Chris and Nancy Brown embrace while searching through the remains of their home, leveled by the Camp Fire, in Paradise, Calif., on Monday, Nov. 12, 2018. As the fire approached, Nancy Brown escaped from the home with her 2-year-old and three dogs. (AP Photo/Noah Berger)

Plaintiffs firms, some already battling utilities over their possible roles in California’s past rash of deadly wildfires, are preparing to sue Pacific Gas and Electric Co. in the coming days over catastrophic damage caused by the Camp Fire.

The Butte County blaze, which had claimed 29 lives and destroyed 6,453 residences as of Monday morning, is still burning with full containment not expected until the end of the month. But Joe Cotchett said Monday that his firm, Cotchett, Pitre & McCarthy, is “ready to go” to court.

“We’re not only ready to go, I’m having a conference call with other firms this afternoon” about a legal challenge, Cotchett said. “We’ll be on file not too long from now.”

The Camp Fire, which started Nov. 8 in the foothills northeast of Chico, has charred 113,000 acres and is currently tied for the deadliest wildfire on record in California. Authorities have yet to determine a cause, although focus has turned to an outage on a PG&E transmission line in Butte County that was reported 18 minutes before the fire was first reported. The utility reported the “incident,” which occurred approximately one mile away from the fire’s start, to the state’s Public Utilities Commission.

“The cause of the Camp Fire has not yet been determined,” the company said in a prepared statement. “PG&E has provided an initial electric incident report to the Safety and Enforcement Division of the California Public Utilities Commission. The information provided in this report is preliminary and PG&E will fully cooperate with any investigations.”

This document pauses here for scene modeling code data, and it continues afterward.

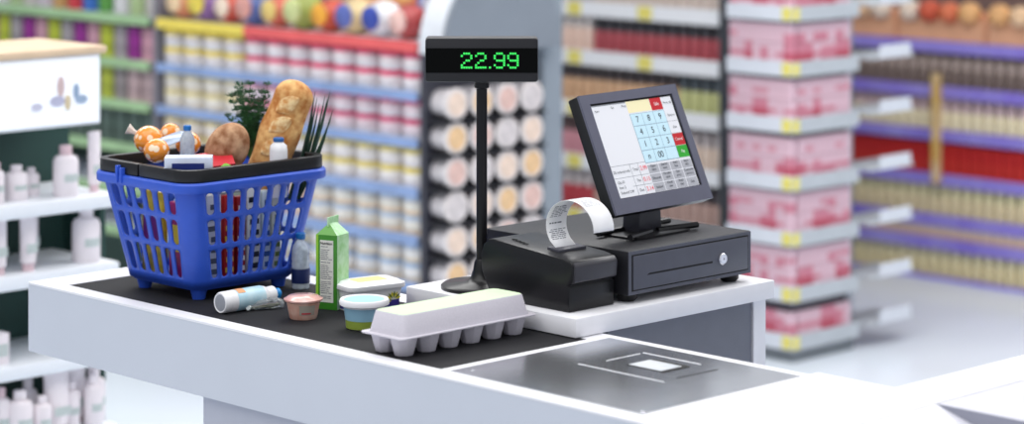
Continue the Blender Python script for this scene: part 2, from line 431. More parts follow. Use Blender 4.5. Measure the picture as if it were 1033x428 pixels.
for r_ in range(4):
    for c_ in range(3):
        s0 = .435+c_*.143; t0 = .14+r_*.135
        srect(s0+.003, s0+.139, t0+.004, t0+.130, 'number_key', lb, screen, .0022)
        if keys[r_][c_]: stext(keys[r_][c_], s0+.07, t0+.067, .018, TX)
    t0 = .14+r_*.135
    if r_ < 2: srect(.868, .998, t0+.13, t0+.134, 'rule', ln, screen); stext(['Return', 'Edit'][r_], .932, t0+.066, .0075, TX)
    else:
        srect(.868, .998, t0+.002, t0+.132, ['', '', 'cancel_key', 'pay_key'][r_], [0, 0, rd, gn][r_], screen, .0022); stext(['', '', 'Cancel', 'Pay'][r_], .932, t0+.066, .0085, TW)
gt = [['Open\nitem', 'Search\nitem', 'Void\nline', 'Item\ninfo'], ['Discount', 'No sale\nopen', 'Get\nprice', 'Customer\naccount'], ['Refund', 'Recall\nsale', 'Hold\nsale', 'Exit']]
for r_ in range(3):
    for c_ in range(4):
        s0 = .44+c_*.140; t0 = .70+r_*.100
        srect(s0+.004, s0+.132, t0+.005, t0+.094, 'grey_key', gy, screen, .0022); stext(gt[r_][c_], s0+.068, t0+.038 if '\n' in gt[r_][c_] else t0+.05, .0072, TX)
for t in (.66, .79): srect(.0, .435, t, t+.005, 'rule', ln, screen)
srect(.20, .435, .895, .9, 'rule', ln, screen)
for s in (.235, .335): srect(s, s+.004, .66, .995, 'rule', ln, screen)
for t, a_, b_ in ((.725, 'Total', '2.99'), (.845, 'Tax', '0.15'), (.95, 'Due', '3.14')): stext(a_, .287, t, .008, TX); stext(b_, .388, t, .0125, TR)
stext('2% reduced milk', .115, .73, .0075, TX)
for k, s in enumerate(('Qty 01', 'Item 2', 'Subtotal 2.99')): stext(s, .03, .84+k*.055, .0075, TX, align='LEFT')
srect(0, .425, 0, .012, 'title_bar', scr('bar_grey', (140, 143, 150)), screen)
stext('Item', .03, .065, .007, TX, align='LEFT'); stext('Qty', .25, .045, .006, TX); stext('Price', .39, .045, .007, TX)

# ------------------------------------------------------------------ egg carton
ZB = ZC-.0005
ec = thing('egg_carton', 'closed grey pulp egg carton with pale green label', 'egg carton', U(-3.394, 3.168, ZB), RZ)
m = MB()
lu, lv = .056, .168
m.loft([rrect(lu, lv, .010, .0335), rrect(lu, lv, .010, .0365)]); m.build('rim', CARTON, ec, bevel=.0008)
m = MB()
m.loft([rrect(.0485, .158, .012, .0365, 3), rrect(.0475, .157, .014, .040, 3), rrect(.0405, .150, .012, .0715, 3), rrect(.0385, .148, .011, .0735, 3)])
m.build('lid', CARTON, ec, smooth=True)
m = MB(); m.loft([rrect(.0385, .148, .011, .0735, 3), rrect(.0380, .1475, .011, .0738, 3)]); m.build('label', LABELGREEN, ec)
for i in range(2):
    for j in range(6):
        cx_ = (i-.5)*.050; cy_ = (j-2.5)*.0535
        m = MB(); rr = []
        for z, s in ((.0345, 1.0), (.02, .86), (.002, .66), (0, .60)):
            ring = []
            for k in range(8):
                t = PI/8+k*PI/4; rad = .0275*s*(1.0)
                ring.append((cx_+rad*.92*math.cos(t), cy_+rad*math.sin(t), z))
            rr.append(ring)
        m.loft(rr); m.build('egg_cup', CARTON, ec, bevel=.0012)

# ------------------------------------------------------------------ tubs, cup, bottles and carton on the belt
wp = mat('white_plastic', (240, 240, 244), .35, noise=.01)
p = at(367.5, 4.772, ZB)
tb = thing('round_tub', 'small round white tub with light blue and green band beside egg carton', 'tub', p, .4)
MB().lathe([(.030, 0), (.034, .002), (.0350, .017), (.0352, .0171), (.0385, .040), (.0392, .0405), (.0395, .046)], 40, mats=[0, 1, 1, 2, 0, 0]).build('cup', [wp, mat('lime_band', (146, 166, 66), .45), mat('sky_band', (150, 196, 220), .4)], tb, smooth=True)
ld = MB().lathe([(.0430, .043), (.0462, .0445), (.0468, .051), (.0445, .0545), (.040, .0545), (.0385, .0525), (.0005, .0525)], 44).build('lid', wp, tb, smooth=True)
MB().lathe([(.0375, .0525), (.0375, .0531)], 40).build('lid_label', mat('lid_blue', (160, 208, 230), .45, noise=.02), ld)

p = at(371.8, 4.965, ZB)
mt_ = thing('margarine_tub', 'white rectangular spread tub with yellow lid label behind the round tub', 'tub', p, math.radians(33)); mt_.scale = (1.07, 1.07, 1.05)
ind = mat('indigo_band', (72, 62, 158), .4)
MB().loft([rrect(.050, .030, .014, 0, 5), rrect(.0515, .0315, .014, .003, 5), rrect(.052, .032, .014, .017, 5), rrect(.0555, .0352, .015, .042, 5)], mats=[0, 1, 0]).build('tub', [wp, ind], mt_, smooth=True)
ld = MB().loft([rrect(.0595, .039, .016, .039, 6), rrect(.0605, .040, .017, .041, 6), rrect(.060, .0395, .017, .0475, 6), rrect(.053, .0325, .014, .050, 6), rrect(.051, .0305, .013, .052, 6), rrect(.047, .0265, .012, .0525, 6)]).build('lid', wp, mt_, smooth=True)
MB().loft([rrect(.030, .017, .003, .0524), rrect(.030, .017, .003, .0531)]).build('lid_label', mat('lid_yellow', (244, 236, 150), .5, noise=.06), ld)
m = MB()
for k in range(9):
    t = math.radians(20+k*22); m.cm = k % 2
    c_ = Vector((.032, -.0338, .017)); d = Vector((math.cos(t), 0, math.sin(t))); n_ = Vector((-d.z, 0, d.x))
    L = .017
    a = c_+d*.004; q = c_+d*L*.65+n_*.0022; b_ = c_+d*L; r_ = c_+d*L*.65-n_*.0022
    m.add([(v.x, -.0330-(v.z-.017)*.13-.0012, v.z) for v in (a, q, b_, r_)], [(0, 1, 2, 3)])
m.build('flower_print', [mat('petal_yellow', (226, 214, 60), .5), mat('leaf_olive', (110, 130, 50), .5)], mt_)

p = at(306, 4.865, ZB)
cu = thing('dessert_cup', 'small clear cup of pink dessert with sealed film lid and grey label', 'cup', p, 0)
pk = mat('pink_dessert', (232, 194, 178), .4, rgb2=(216, 158, 138), scale=55)
MB().lathe([(.0245, 0), (.026, .002), (.0315, .030), (.0325, .034)], 36).build('cup', pk, cu, smooth=True)
MB().lathe([(.0325, .032), (.0368, .0345), (.0372, .0375), (.034, .0385), (.028, .043), (.0005, .045)], 36).build('lid', mat('film_lid', (236, 196, 190), .2, coat=.5, rgb2=(215, 160, 150), scale=40), cu, smooth=True)
m = MB()
rings = []
for t in [math.radians(-100+k*6) for k in range(11)]:
    rings.append([(.0281*math.cos(t), .0281*math.sin(t), .010), (.0318*math.cos(t), .0318*math.sin(t), .028)])
m.loft(rings, cap=False, closed=False); lb_ = m.build('label', mat('cup_label_grey', (176, 168, 156), .5), cu)
m = MB(); rings = []
for t in [math.radians(-92+k*6) for k in range(7)]: rings.append([(.0288*math.cos(t), .0288*math.sin(t), .0115), (.0292*math.cos(t), .0292*math.sin(t), .0145)])
m.loft(rings, cap=False, closed=False); m.build('red_print', mat('print_red', (190, 60, 70), .5), lb_)

def water_bottle(label, p, s=1., rot=0, dark=(26, 40, 92)):
    b = thing('water_bottle', label, 'bottle', p, rot)
    wv = [(.0165, 0), (.018, .003)]
    for k in range(14):
        z = .006+k*.0049; wv.append((.0182 if k % 2 else .0172, z))
    wv += [(.0178, .078), (.0155, .086), (.0105, .094), (.0078, .098), (.0078, .101)]
    MB().lathe([(r*s, z*s) for r, z in wv], 28).build('body', mat('bottle_clear', (214, 224, 236), .12, trans=.45, ior=1.2, noise=.1, scale=120), b, smooth=True)
    MB().lathe([(.0186*s, .012*s), (.0188*s, .013*s), (.0188*s, .040*s), (.0186*s, .041*s)], 28).build('label', mat('bottle_label%d' % dark[0], dark, .4), b, smooth=True)
    MB().lathe([(.0092*s, .0995*s), (.0098*s, .101*s), (.0098*s, .110*s), (.0085*s, .1115*s)], 20).build('cap', mat('cap_blue', (24, 110, 186), .4), b, smooth=True)
    return b
water_bottle('small clear ribbed water bottle with navy label standing between basket and green carton', at(303.3, 5.17, ZB))

# bottle lying down
p = Vector((-.556, 4.905, ZB+.0208))
yb = thing('yogurt_bottle', 'white and pale blue bottle lying on the belt with blue cap', 'bottle', p, 0)
ML = Matrix.Rotation(RB+.0, 4, 'Z') @ Matrix.Rotation(PI/2, 4, 'Y')
MB().lathe([(.0165, .001), (.0185, 0), (.0205, .003), (.0207, .014), (.0200, .016), (.0207, .018), (.0208, .030), (.0209, .031), (.0209, .098), (.0205, .099), (.018, .108), (.0125, .113)], 36, ML,
           mats=[0]*7+[1]+[0]*3).build('body', [wp, mat('yogurt_label', (172, 214, 232), .4, rgb2=(198, 226, 238), scale=50)], yb, smooth=True)
MB().lathe([(.0155, .0005), (.0155, .0022)], 30, ML).build('base_recess', mat('base_grey', (150, 154, 164), .6), yb)
MB().lathe([(.0125, .111), (.0160, .116), (.0165, .128), (.0125, .132)], 30, ML).build('neck', wp, yb, smooth=True)
MB().lathe([(.0105, .131), (.0105, .143), (.0085, .145)], 24, ML).build('cap', mat('cap_sky', (40, 140, 214), .4), yb, smooth=True)
m = MB(); rings = []
for t in [math.radians(150+k*8) for k in range(10)]:
    rings.append([(.0213*math.cos(t), .0213*math.sin(t), z) for z in (.034, .052)])
m.loft(rings, False, ML, closed=False); m.build('orange_print', mat('orange_print', (232, 168, 120), .5), yb)

# cutlery packet
pk0 = onz(250, 314, ZB); pk1 = onz(284, 310.5, ZB)
pc = thing('plastic_packet', 'crumpled clear plastic packet lying between fallen bottle and pink cup', 'packet', pk0, 0)
d = pk1-pk0; ang = math.atan2(d.y, d.x); L = d.length
m = MB(); rings = []
for i in range(15):
    s = i/14; wdt = .004+.009*s; hgt = .007+.013*math.sin(s*PI*.7)+random.uniform(-.002, .002)
    ring = []
    for k in range(10):
        t = 2*PI*k/10; ring.append((s*L, wdt*math.cos(t)+random.uniform(-.0015, .0015), hgt*.5+hgt*.5*math.sin(t)+random.uniform(-.0008, .0008)+.0008))
    rings.append(ring)
m.loft(rings, True, Matrix.Rotation(ang, 4, 'Z')); m.build('wrapper', mat('crinkled_film', (222, 228, 232), .1, trans=.75, ior=1.25, noise=.05), pc)
for k, (c_, nm) in enumerate((((96, 98, 62), 'green_filling'), ((126, 88, 70), 'brown_filling'), ((70, 80, 110), 'blue_filling'))):
    m = MB(); m.tube([(s*L, (-.006+.006*k)*s+.001*math.sin(9*s+k), .005+.004*s) for s in (.08, .3, .5, .7, .92)], [.001, .002, .003, .0035, .002], 6, Matrix.Rotation(ang, 4, 'Z'))
    m.build(nm, mat(nm, c_, .5), pc)
m = MB().lathe([(.0045, -.002), (.006, .0), (.0045, .002)], 12, Matrix.Translation((.001, -.002, .0065)) @ Matrix.Rotation(1.2, 4, 'X')).build('crimped_end', mat('crimp', (205, 212, 212), .15, metal=.5), pc, smooth=True)

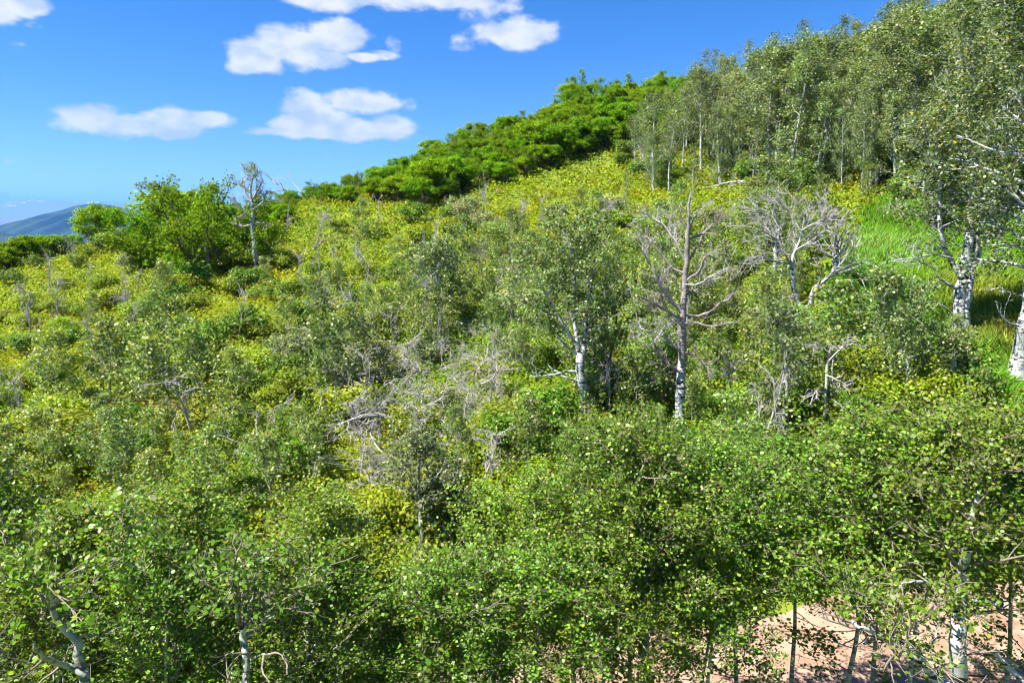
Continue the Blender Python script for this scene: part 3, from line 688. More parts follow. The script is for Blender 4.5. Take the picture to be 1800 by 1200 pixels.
b = base_at(1415, 556)
TW_LEN = 1.5
featured('dead_tree', 'tangled grey dead tree with a blue-white stem and a dark twisted stem bent over grass', 'dead tree', b,
    [[(1417, 552, 11.6), (1402, 528, 9.5), (1395, 505, 8.8), (1392, 478, 8.2), (1391, 462, 7.5)]],
    limbs=[([(1422, 552, 11.6), (1428, 520, 9.5), (1440, 500, 8.8), (1462, 482, 8.2), (1468, 460, 6.1), (1470, 440, 4.1)], .3, 12, 6), ([(1466, 478, 4.8), (1485, 470, 4.1), (1510, 462, 2.0)], .2, 9, 5), ([(1468, 452, 4.8), (1485, 440, 3.4), (1495, 420, 2.0)], -.2, 8, 5),
           ([(1391, 462, 6.1), (1380, 445, 4.8), (1365, 420, 3.4), (1340, 405, 2.0)], -.5, 12, 7), ([(1391, 464, 6.1), (1398, 440, 4.8), (1410, 410, 3.4), (1415, 370, 2.0)], .3, 12, 7), ([(1391, 462, 4.8), (1370, 462, 4.1), (1340, 450, 2.7), (1315, 455, 1.4)], -.6, 10, 6),
           ([(1410, 405, 4.1), (1440, 390, 3.4), (1470, 385, 2.0)], -.2, 12, 7), ([(1398, 440, 4.1), (1430, 420, 3.4), (1455, 400, 2.0)], -.5, 12, 7), ([(1365, 420, 3.4), (1350, 385, 2.7), (1330, 365, 1.4)], .2, 11, 7), ([(1400, 400, 3.4), (1385, 370, 2.7), (1365, 350, 1.4)], 0, 11, 7), ([(1440, 390, 2.7), (1450, 365, 2.0), (1440, 345, 1.4)], .2, 10, 6),
           ([(1428, 540, 3.4), (1448, 552, 2.7), (1458, 566, 1.4)], -.5, 5, 4), ([(1425, 545, 3.4), (1440, 535, 2.7), (1458, 525, 1.4)], -.5, 5, 3)], seed=10, limb_m=M_DEAD)
TW_LEN = 1.0
LAND.append((1410, 450, 'the tangled grey dead tree'))
for (pts, lab, sd_) in [([(1359, 503, 6.1), (1362, 465, 6.1), (1365, 425, 6.1), (1366, 395, 4.1), (1360, 360, 2.0)], 'slim blue-white aspen standing just behind the tangled grey dead tree', 14), ([(1372, 500, 4.1), (1374, 465, 4.1), (1368, 440, 3.4), (1375, 400, 2.0)], 'very thin curved aspen beside the slim blue-white aspen', 15), ([(1328, 458, 4.8), (1330, 430, 4.8), (1330, 395, 3.4), (1326, 350, 2.0)], 'grey-barked aspen with dead twigs uphill of the tangled dead tree', 16)]:
    b = base_at(pts[0][0], pts[0][1]); featured('aspen', lab, 'tree', b, [pts], crown=dict(R=1.0, cb=.5, nb=10, nsec=5, per=5), seed=sd_)
b = base_at(1384, 783)
featured('aspen', 'slender S-curved pale sapling trunk with a sparse crown below the tangled dead tree', 'tree', b, [[(1384, 785, 4.1), (1377, 758, 5.4), (1379, 720, 6.1), (1384, 682, 5.4), (1382, 642, 5.4), (1374, 600, 3.4), (1372, 560, 2.0)]], crown=dict(R=.95, cb=.62, nb=16, per=7), bark_m=M_SLIM, seed=17)
b = base_at(1432, 792)
featured('dead_tree', 'bent pale dead sapling hung with arching grey twigs beside the S-curved sapling', 'dead tree', b, [[(1432, 792, 5.4), (1445, 757, 6.1), (1450, 722, 3.4), (1453, 650, 4.8), (1460, 610, 2.7)]],
    limbs=[([(1452, 690, 3.4), (1435, 690, 2.7), (1418, 700, 1.4)], -.3, 8, 5), ([(1453, 660, 3.4), (1475, 670, 2.7), (1505, 690, 1.4)], -.3, 8, 5), ([(1456, 635, 3.4), (1480, 612, 2.0), (1500, 605, 1.4)], 0, 9, 5), ([(1458, 620, 2.7), (1440, 608, 2.0), (1415, 610, 1.4)], .2, 9, 5), ([(1451, 700, 2.7), (1470, 705, 2.0), (1490, 728, 1.4)], -.4, 6, 4)], bark_m=M_SLIM, limb_m=M_DEAD, seed=18)
LAND.append((1440, 700, 'the bent pale dead sapling'))
b = base_at(1597, 705)
featured('aspen', 'young leafy aspen with grey-white trunk in front of the double-trunked aspen', 'tree', b, [[(1597, 705, 5.4), (1596, 655, 6.8), (1586, 605, 5.4), (1580, 560, 3.4), (1570, 520, 2.0)]], crown=dict(R=1.35, cb=.25, nb=34, nsec=6, per=9, bare=3), seed=19, leafcol=(.10, .155, .045), bark_m=M_SLIM)
LAND.append((1590, 640, 'the young leafy aspen'))
b = base_at(1672, 715)
featured('aspen', 'short stout aspen with black-scarred bark half hidden by leaves below the double-trunked aspen', 'tree', b, [[(1672, 718, 15.0), (1672, 680, 13.6), (1676, 640, 9.5), (1672, 605, 4.1)]], crown=dict(R=.75, cb=.3, nb=16, nsec=5, per=7), seed=20, leafcol=(.13, .18, .035))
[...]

PG&E is already facing potentially billions of dollars in legal claims from fires that scorched the Wine Country last year. A coalition of attorneys from Cotchett Pitre; Dreyer Babich Buccola Wood Campora; Panish Shea & Boyle; Walkup, Melodia, Kelly & Schoenberger; and Abbey, Weitzenberg, Warren & Emery filed three separate lawsuits in San Francisco Superior Court last November alleging that the utility failed to properly maintain its power lines in the fire area as well as the property and brush surrounding them.

PG&E has been represented in those cases by Wilson Sonsini Goodrich & Rosati. In criminal litigation over a 2010 explosion of a natural gas line that killed eight people in San Bruno, PG&E turned to Latham & Watkins and later Jenner & Block.

Dreyer Babich partner Steven Campora confirmed on Monday that the Sacramento firm is also preparing multi-firm litigation against PG&E that could be filed within the next 10 days.

In the wake of the latest fires around the state, state Sen. Jerry Hill, D-San Mateo, one of PG&E’s biggest critics since the San Bruno explosion in his district, suggested he may introduce legislation to dismantle the state’s investor-owned utilities.

“At some point we have to say enough is enough,” Hill told San Francisco radio station KQED. “Maybe when profits are the reason that you’re doing your job, that creates a question, especially in light of the safety aspect of it.”

PG&E’s stock price tumbled 17 percent on Monday following a 16.5 percent drop on Nov. 9. The utility was already warning this summer that it might file for bankruptcy protection.

Campora called a bankruptcy filing from PG&E “a real possibility.”

“They sought relief from the legislature for the 2017 fires, but that relief requires a financial stress test,” Campora said. “Now they have a fire where more than 6,500 homes have been destroyed and [29] people are already known to have died, with 200-plus missing.”

Gov. Jerry Brown signed legislation this fall that will make it easier for utilities such as PG&E to pass along some recovery costs from the 2017 wildfires to ratepayers after regulators conduct a “stress test” of companies’ financial stability. The bill did not, however, dismantle California’s strict reliance on inverse condemnation, which holds utilities strictly liable for wildfire damages.

“I have no doubt that PG&E is fully intending … to try to abolish inverse condemnation when the Legislature returns,” said Michael A. Kelly, a partner with Walkup Melodia.

Walkup Melodia has sued PG&E on behalf of clients who lost homes and property in last year’s fires in Sonoma and Napa counties. A banner on the firm’s website says “Walkup Melodia is leading the litigation against PG&E.” Kelly said they’ve received calls from victims of the Camp Fire but have no immediate plans to run to court.

“I think it’s worthwhile to take a little time to let the smoke clear because right now it’s just chaos,” he said.